Work to be completed ::
Return all of the lines below exactly as they are.

Material provided ::

** start **

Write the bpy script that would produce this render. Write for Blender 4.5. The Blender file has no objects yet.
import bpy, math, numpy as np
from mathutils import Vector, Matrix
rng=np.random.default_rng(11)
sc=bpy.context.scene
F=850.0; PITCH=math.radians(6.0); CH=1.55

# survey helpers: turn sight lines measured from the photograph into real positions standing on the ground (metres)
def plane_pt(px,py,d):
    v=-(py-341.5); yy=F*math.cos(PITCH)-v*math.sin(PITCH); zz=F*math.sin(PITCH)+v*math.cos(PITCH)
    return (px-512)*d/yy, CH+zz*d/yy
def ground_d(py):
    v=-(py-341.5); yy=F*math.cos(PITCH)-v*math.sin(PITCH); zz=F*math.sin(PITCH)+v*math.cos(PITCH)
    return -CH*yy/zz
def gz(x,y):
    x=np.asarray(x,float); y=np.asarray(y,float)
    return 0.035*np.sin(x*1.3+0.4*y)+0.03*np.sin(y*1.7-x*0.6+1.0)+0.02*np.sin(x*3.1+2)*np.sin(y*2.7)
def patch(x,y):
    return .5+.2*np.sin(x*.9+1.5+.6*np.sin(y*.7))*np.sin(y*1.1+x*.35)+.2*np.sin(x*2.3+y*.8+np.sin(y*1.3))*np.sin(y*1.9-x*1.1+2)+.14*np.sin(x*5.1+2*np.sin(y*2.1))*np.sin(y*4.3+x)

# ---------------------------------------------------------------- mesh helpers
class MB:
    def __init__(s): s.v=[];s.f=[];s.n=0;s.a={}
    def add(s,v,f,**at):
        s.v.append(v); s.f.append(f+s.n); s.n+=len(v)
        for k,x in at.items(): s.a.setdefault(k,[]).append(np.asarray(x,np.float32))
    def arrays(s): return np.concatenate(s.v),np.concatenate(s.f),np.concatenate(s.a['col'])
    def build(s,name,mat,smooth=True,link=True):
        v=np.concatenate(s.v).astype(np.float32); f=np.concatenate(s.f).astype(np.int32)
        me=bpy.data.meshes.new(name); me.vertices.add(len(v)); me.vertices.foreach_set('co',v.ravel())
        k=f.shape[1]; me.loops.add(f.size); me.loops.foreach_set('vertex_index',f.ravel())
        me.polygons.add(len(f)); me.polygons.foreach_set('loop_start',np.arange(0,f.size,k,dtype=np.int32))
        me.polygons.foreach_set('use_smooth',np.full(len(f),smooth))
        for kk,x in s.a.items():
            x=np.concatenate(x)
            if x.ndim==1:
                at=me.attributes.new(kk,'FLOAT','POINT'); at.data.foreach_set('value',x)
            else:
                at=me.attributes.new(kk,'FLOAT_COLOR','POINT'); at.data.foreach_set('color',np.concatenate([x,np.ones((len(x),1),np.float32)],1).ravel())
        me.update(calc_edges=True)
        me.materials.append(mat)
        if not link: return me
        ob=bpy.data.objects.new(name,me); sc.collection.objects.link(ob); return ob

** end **

Written response ::
Write the bpy script that would produce this render. Write for Blender 4.5. The Blender file has no objects yet.
import bpy, math, numpy as np
from mathutils import Vector, Matrix
rng=np.random.default_rng(11)
sc=bpy.context.scene
F=850.0; PITCH=math.radians(6.0); CH=1.55

# survey helpers: turn sight lines measured from the photograph into real positions standing on the ground (metres)
def plane_pt(px,py,d):
    v=-(py-341.5); yy=F*math.cos(PITCH)-v*math.sin(PITCH); zz=F*math.sin(PITCH)+v*math.cos(PITCH)
    return (px-512)*d/yy, CH+zz*d/yy
def ground_d(py):
    v=-(py-341.5); yy=F*math.cos(PITCH)-v*math.sin(PITCH); zz=F*math.sin(PITCH)+v*math.cos(PITCH)
    return -CH*yy/zz
def gz(x,y):
    x=np.asarray(x,float); y=np.asarray(y,float)
    return 0.035*np.sin(x*1.3+0.4*y)+0.03*np.sin(y*1.7-x*0.6+1.0)+0.02*np.sin(x*3.1+2)*np.sin(y*2.7)
def patch(x,y):
    return .5+.2*np.sin(x*.9+1.5+.6*np.sin(y*.7))*np.sin(y*1.1+x*.35)+.2*np.sin(x*2.3+y*.8+np.sin(y*1.3))*np.sin(y*1.9-x*1.1+2)+.14*np.sin(x*5.1+2*np.sin(y*2.1))*np.sin(y*4.3+x)

# ---------------------------------------------------------------- mesh helpers
class MB:
    def __init__(s): s.v=[];s.f=[];s.n=0;s.a={}
    def add(s,v,f,**at):
        s.v.append(v); s.f.append(f+s.n); s.n+=len(v)
        for k,x in at.items(): s.a.setdefault(k,[]).append(np.asarray(x,np.float32))
    def arrays(s): return np.concatenate(s.v),np.concatenate(s.f),np.concatenate(s.a['col'])
    def build(s,name,mat,smooth=True,link=True):
        v=np.concatenate(s.v).astype(np.float32); f=np.concatenate(s.f).astype(np.int32)
        me=bpy.data.meshes.new(name); me.vertices.add(len(v)); me.vertices.foreach_set('co',v.ravel())
        k=f.shape[1]; me.loops.add(f.size); me.loops.foreach_set('vertex_index',f.ravel())
        me.polygons.add(len(f)); me.polygons.foreach_set('loop_start',np.arange(0,f.size,k,dtype=np.int32))
        me.polygons.foreach_set('use_smooth',np.full(len(f),smooth))
        for kk,x in s.a.items():
            x=np.concatenate(x)
            if x.ndim==1:
                at=me.attributes.new(kk,'FLOAT','POINT'); at.data.foreach_set('value',x)
            else:
                at=me.attributes.new(kk,'FLOAT_COLOR','POINT'); at.data.foreach_set('color',np.concatenate([x,np.ones((len(x),1),np.float32)],1).ravel())
        me.update(calc_edges=True)
        me.materials.append(mat)
        if not link: return me
        ob=bpy.data.objects.new(name,me); sc.collection.objects.link(ob); return ob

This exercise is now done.